When does it get better?

It seems unfair that when a person decides that alcohol is at best, no longer serving them or at worst, destroying their life and health, that things don't get instantly better when they quit. Depending on the situation, those who are physically addicted and dependent get very sick for a long time. They have to get physically well before they can even look at the emotional side of things. For many others, they start at the emotional difficulty - the nostalgia, the habits developed at a young age, and having to discover who they are without alcohol. 

If you could feel as great as so many people say they feel after they have been sober a long time, I'm sure many more people would quit. You see the people who's health has transformed. They are vibrant and full of life, they are EXCITED about life (truly excited - not the excitement one feels because they have trips and events up ahead that involve alcohol), their relationships improved, they are on fire at work, etc. 

It doesn't just magically happen over night. There is a lot of learning and growing to be done. A lot of discomfort. The discomfort comes from really having to just be with yourself and every emotion and...ride it out. Truly the only way out is through. You have to ask yourself some tough questions and dig deep for the answers. You may need to work with a professional to help you do that. Some helpful questions I've asked myself:

Why is this activity/event not fun without alcohol? 

Why is this activity/event hard without alcohol? 

Why am I more comfortable and confident with alcohol?

Why do I not enjoy this person without alcohol?

If I needed alcohol to enjoy a particular event, activity or person, maybe that event/activity/person is not for me. When things are truly fun, they are fun without alcohol. When people really add value to your life, you don't need alcohol to enjoy/tolerate them. What is fun for others, does not have to be fun for me. 

Why did I start using alcohol? What did it do for me? Why did I continue?

Does alcohol add value to my life? 

Does alcohol help me to reach my full potential? 

Does alcohol really promote peace and relaxation, or does it ultimately do the opposite?

Who am I if I don't have alcohol to hide behind? 

There is no way to predict how long it will take an individual to learn what questions they need to ask themselves, or how long it will take them to identify the answers. I am grateful that I am stubborn and that I have faith. I believed that it will keep getting better. I'm grateful that I am a person who relentlessly searches for resources and examples. 

I desperately wanted to get on the other side, but it felt like it was taking FOREVER for life to truly be better without alcohol. I knew my health was better, my bank account was better, and my marriage was better (once he quit drinking too). However, it still felt awkward to not drink or explain why I wasn't drinking, it was at times emotional not to drink, and I hadn't been able to answer all of the questions above. 

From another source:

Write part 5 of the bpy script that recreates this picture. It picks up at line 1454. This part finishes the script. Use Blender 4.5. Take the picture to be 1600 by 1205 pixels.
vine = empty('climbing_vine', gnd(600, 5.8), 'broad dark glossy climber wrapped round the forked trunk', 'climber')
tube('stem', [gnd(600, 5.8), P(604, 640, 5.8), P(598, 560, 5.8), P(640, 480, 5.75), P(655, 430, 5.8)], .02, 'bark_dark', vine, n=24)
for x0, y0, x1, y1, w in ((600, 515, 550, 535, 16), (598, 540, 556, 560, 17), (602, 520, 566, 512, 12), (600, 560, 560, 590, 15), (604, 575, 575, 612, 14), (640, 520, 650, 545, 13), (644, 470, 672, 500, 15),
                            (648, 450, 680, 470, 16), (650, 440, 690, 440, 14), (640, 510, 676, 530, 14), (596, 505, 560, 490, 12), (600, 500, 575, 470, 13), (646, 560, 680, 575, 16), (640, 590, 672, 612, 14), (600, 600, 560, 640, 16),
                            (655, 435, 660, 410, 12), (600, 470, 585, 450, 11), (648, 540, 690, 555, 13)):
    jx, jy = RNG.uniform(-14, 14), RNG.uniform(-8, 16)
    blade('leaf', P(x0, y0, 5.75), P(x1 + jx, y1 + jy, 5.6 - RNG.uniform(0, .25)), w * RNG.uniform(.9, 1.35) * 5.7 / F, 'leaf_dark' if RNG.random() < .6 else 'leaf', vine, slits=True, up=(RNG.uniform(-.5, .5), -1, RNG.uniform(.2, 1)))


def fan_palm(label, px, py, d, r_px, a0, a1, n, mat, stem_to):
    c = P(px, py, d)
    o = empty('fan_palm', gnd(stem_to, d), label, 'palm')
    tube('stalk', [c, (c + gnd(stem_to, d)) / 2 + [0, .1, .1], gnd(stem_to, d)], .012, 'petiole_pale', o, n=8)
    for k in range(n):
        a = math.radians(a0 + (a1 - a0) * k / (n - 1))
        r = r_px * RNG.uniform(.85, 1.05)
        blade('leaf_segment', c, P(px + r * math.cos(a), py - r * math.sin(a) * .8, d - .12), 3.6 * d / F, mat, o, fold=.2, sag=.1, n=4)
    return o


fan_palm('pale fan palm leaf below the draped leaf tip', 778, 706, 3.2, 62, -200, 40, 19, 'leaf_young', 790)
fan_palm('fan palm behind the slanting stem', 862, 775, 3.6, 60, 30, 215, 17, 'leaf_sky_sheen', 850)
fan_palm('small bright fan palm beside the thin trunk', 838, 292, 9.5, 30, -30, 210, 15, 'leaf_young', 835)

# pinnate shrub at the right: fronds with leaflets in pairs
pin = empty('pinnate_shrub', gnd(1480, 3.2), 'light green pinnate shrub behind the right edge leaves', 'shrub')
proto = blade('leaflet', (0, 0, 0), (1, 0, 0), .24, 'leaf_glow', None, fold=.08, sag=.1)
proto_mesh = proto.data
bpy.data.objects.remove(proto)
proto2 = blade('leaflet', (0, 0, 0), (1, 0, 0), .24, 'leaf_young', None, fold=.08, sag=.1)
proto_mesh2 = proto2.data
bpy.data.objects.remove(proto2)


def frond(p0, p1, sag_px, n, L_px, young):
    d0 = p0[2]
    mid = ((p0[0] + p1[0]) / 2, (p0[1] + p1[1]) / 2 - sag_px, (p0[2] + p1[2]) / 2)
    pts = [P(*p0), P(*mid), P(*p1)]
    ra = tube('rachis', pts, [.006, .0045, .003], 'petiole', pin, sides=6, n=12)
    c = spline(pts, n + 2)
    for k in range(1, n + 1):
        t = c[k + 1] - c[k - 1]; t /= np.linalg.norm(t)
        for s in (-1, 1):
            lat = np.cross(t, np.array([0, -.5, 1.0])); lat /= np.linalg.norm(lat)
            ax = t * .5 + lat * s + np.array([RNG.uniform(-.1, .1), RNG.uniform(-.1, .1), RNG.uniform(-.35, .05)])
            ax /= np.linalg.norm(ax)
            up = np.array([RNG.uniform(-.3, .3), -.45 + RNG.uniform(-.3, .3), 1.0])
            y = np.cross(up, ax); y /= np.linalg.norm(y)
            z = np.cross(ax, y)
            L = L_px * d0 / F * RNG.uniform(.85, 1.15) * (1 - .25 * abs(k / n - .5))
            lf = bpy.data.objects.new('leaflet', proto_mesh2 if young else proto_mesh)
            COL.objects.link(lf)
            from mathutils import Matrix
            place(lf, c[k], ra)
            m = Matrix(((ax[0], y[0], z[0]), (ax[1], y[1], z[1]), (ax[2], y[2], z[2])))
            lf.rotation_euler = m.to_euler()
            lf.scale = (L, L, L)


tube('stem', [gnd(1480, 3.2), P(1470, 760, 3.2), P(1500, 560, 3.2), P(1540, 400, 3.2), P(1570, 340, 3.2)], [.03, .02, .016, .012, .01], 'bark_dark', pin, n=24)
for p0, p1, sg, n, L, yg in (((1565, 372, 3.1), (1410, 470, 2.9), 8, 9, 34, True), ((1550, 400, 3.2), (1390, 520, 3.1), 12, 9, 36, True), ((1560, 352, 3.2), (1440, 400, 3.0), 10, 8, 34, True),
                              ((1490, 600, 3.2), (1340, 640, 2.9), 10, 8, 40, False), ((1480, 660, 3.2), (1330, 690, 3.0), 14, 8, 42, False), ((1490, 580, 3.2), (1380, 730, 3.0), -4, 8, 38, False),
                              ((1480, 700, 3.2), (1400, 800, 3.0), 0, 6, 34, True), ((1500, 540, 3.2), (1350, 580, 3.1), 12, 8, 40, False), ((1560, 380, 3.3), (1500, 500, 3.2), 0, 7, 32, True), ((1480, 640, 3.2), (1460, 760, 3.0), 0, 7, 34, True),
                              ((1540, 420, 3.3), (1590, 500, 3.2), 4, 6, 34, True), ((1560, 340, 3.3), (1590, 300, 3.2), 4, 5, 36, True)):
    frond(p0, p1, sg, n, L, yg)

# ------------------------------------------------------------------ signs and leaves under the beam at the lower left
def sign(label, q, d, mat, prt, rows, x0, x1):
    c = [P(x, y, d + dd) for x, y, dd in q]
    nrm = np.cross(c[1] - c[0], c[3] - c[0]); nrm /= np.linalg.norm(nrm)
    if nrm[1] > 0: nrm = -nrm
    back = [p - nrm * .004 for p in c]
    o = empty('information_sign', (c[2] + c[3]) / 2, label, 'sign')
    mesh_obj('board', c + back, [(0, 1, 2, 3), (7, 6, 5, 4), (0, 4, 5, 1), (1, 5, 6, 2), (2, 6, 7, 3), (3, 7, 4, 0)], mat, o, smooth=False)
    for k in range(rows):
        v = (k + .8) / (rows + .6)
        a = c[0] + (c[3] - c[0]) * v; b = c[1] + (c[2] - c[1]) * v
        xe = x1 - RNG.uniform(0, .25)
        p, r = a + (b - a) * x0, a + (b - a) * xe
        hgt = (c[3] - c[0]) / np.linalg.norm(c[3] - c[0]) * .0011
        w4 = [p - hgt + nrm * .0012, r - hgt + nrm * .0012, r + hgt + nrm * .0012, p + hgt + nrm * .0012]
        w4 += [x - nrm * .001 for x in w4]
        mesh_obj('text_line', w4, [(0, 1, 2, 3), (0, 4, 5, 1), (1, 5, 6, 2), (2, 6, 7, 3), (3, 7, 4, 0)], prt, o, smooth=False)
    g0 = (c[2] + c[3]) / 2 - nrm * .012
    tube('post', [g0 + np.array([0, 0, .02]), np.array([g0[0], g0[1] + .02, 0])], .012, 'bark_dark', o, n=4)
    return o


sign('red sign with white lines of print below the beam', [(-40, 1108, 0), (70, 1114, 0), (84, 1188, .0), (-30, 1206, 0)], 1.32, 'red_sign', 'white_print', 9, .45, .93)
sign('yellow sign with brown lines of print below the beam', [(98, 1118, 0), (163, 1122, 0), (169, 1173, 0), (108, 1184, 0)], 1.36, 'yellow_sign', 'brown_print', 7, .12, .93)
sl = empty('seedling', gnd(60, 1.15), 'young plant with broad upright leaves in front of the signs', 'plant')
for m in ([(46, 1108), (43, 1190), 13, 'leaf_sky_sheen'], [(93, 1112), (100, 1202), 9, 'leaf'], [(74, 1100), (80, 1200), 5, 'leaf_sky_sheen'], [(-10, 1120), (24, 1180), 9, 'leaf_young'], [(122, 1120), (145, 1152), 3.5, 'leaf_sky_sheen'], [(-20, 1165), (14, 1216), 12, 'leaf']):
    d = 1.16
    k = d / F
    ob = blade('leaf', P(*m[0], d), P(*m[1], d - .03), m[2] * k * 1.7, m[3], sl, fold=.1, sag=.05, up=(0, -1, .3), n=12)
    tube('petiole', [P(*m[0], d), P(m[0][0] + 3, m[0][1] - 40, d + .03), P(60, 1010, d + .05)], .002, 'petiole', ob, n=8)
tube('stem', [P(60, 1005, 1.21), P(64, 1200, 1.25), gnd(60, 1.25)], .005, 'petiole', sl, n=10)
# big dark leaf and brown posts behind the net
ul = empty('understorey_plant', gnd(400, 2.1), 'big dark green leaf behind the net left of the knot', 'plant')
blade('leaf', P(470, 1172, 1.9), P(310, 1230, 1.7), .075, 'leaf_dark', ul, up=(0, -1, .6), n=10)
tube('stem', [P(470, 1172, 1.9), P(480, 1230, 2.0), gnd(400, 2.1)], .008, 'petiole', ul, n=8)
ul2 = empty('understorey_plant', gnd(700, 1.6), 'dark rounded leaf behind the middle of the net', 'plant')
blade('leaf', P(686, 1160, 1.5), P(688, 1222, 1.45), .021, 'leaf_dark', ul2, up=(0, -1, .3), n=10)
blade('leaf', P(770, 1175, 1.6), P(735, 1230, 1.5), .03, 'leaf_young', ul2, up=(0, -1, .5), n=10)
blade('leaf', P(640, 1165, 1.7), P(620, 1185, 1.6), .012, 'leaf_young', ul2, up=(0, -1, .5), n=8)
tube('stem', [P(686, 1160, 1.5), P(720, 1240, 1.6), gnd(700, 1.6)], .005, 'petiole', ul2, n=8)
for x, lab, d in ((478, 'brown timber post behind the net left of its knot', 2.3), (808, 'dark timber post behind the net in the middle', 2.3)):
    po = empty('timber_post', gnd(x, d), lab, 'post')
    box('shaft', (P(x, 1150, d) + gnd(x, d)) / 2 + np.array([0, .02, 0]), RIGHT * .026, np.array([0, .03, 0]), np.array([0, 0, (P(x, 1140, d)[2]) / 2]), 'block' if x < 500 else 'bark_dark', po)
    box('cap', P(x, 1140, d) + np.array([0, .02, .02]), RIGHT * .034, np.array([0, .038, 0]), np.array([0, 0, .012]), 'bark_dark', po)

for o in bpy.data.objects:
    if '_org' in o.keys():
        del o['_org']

Many people have quit (myself and my husband included), didn't feel like life was any better and in a lot ways it was harder, and then went back to drinking. You have to quit for a long time for things to get better, and you have to do the deep work for it to stick. 

At almost eleven months, I feel like I'm on the other side. I'm sure I'll see those questions differently as time goes on. I'll answer them differently and learn from them in new ways. I am finally turning into those people who really are much happier without alcohol in their life. You just have to go through a period of discomfort to get there. It's worth it.